Let’s conduct the dosage test based on the supplement type.
val_1OJ<-ToothGrowth$len[ToothGrowth$dose==0.5 & ToothGrowth$supp=="OJ"]
val_2OJ<-ToothGrowth$len[ToothGrowth$dose==1 & ToothGrowth$supp=="OJ"]
val_3OJ<-ToothGrowth$len[ToothGrowth$dose==2 & ToothGrowth$supp=="OJ"]
Our null hypothesis is 0.5dose_Length=1dose_Length.
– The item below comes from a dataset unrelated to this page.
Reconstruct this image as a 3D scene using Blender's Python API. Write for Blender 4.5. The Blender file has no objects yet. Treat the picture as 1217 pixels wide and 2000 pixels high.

So our alternative hypothesis is 0.5dose_Length<1dose_Length Our alpha value is 0.05.
t.test(val_2OJ,val_1OJ,alternative="greater",paired=FALSE,var.equal=FALSE,conf.level=0.95)
##
## Welch Two Sample t-test
##
## data: val_2OJ and val_1OJ
## t = 5.0486, df = 17.698, p-value = 4.392e-05
## alternative hypothesis: true difference in means is greater than 0
## 95 percent confidence interval:
## 6.214316 Inf
## sample estimates:
## mean of x mean of y
## 22.70 13.23
As we can observe that p value is significantly lower than the alpha value hence we can conclude the alternative hypothesis.
t.test(val_3OJ,val_2OJ,alternative="greater",paired=FALSE,var.equal=FALSE,conf.level=0.95)
##
## Welch Two Sample t-test
##
## data: val_3OJ and val_2OJ
## t = 2.2478, df = 15.842, p-value = 0.0196
## alternative hypothesis: true difference in means is greater than 0
## 95 percent confidence interval:
## 0.7486236 Inf
## sample estimates:
## mean of x mean of y
## 26.06 22.70
As we can observe that p value is significantly lower than the alpha value hence we can conclude the alternative hypothesis.
val_1VC<-ToothGrowth$len[ToothGrowth$dose==0.5 & ToothGrowth$supp=="VC"]
val_2VC<-ToothGrowth$len[ToothGrowth$dose==1 & ToothGrowth$supp=="VC"]
val_3VC<-ToothGrowth$len[ToothGrowth$dose==2 & ToothGrowth$supp=="VC"]
t.test(val_2VC,val_1VC,alternative="greater",paired=FALSE,var.equal=FALSE,conf.level=0.95)
##
## Welch Two Sample t-test
##
## data: val_2VC and val_1VC
## t = 7.4634, df = 17.862, p-value = 3.406e-07
## alternative hypothesis: true difference in means is greater than 0
## 95 percent confidence interval:
## 6.746867 Inf
## sample estimates:
## mean of x mean of y
## 16.77 7.98
As we can observe that p value is significantly lower than the alpha value hence we can conclude the alternative hypothesis.
t.test(val_3VC,val_2VC,alternative="greater",paired=FALSE,var.equal=FALSE,conf.level=0.95)
##
## Welch Two Sample t-test
##
## data: val_3VC and val_2VC
## t = 5.4698, df = 13.6, p-value = 4.578e-05
## alternative hypothesis: true difference in means is greater than 0
## 95 percent confidence interval:
## 6.346525 Inf
## sample estimates:
## mean of x mean of y
## 26.14 16.77
As we can observe that p value is significantly lower than the alpha value hence we can conclude the alternative hypothesis.
Hence in all cases, we can conclude that length is positively affected by dosage. Indeed this was our assumption that length is proportional to the dosage.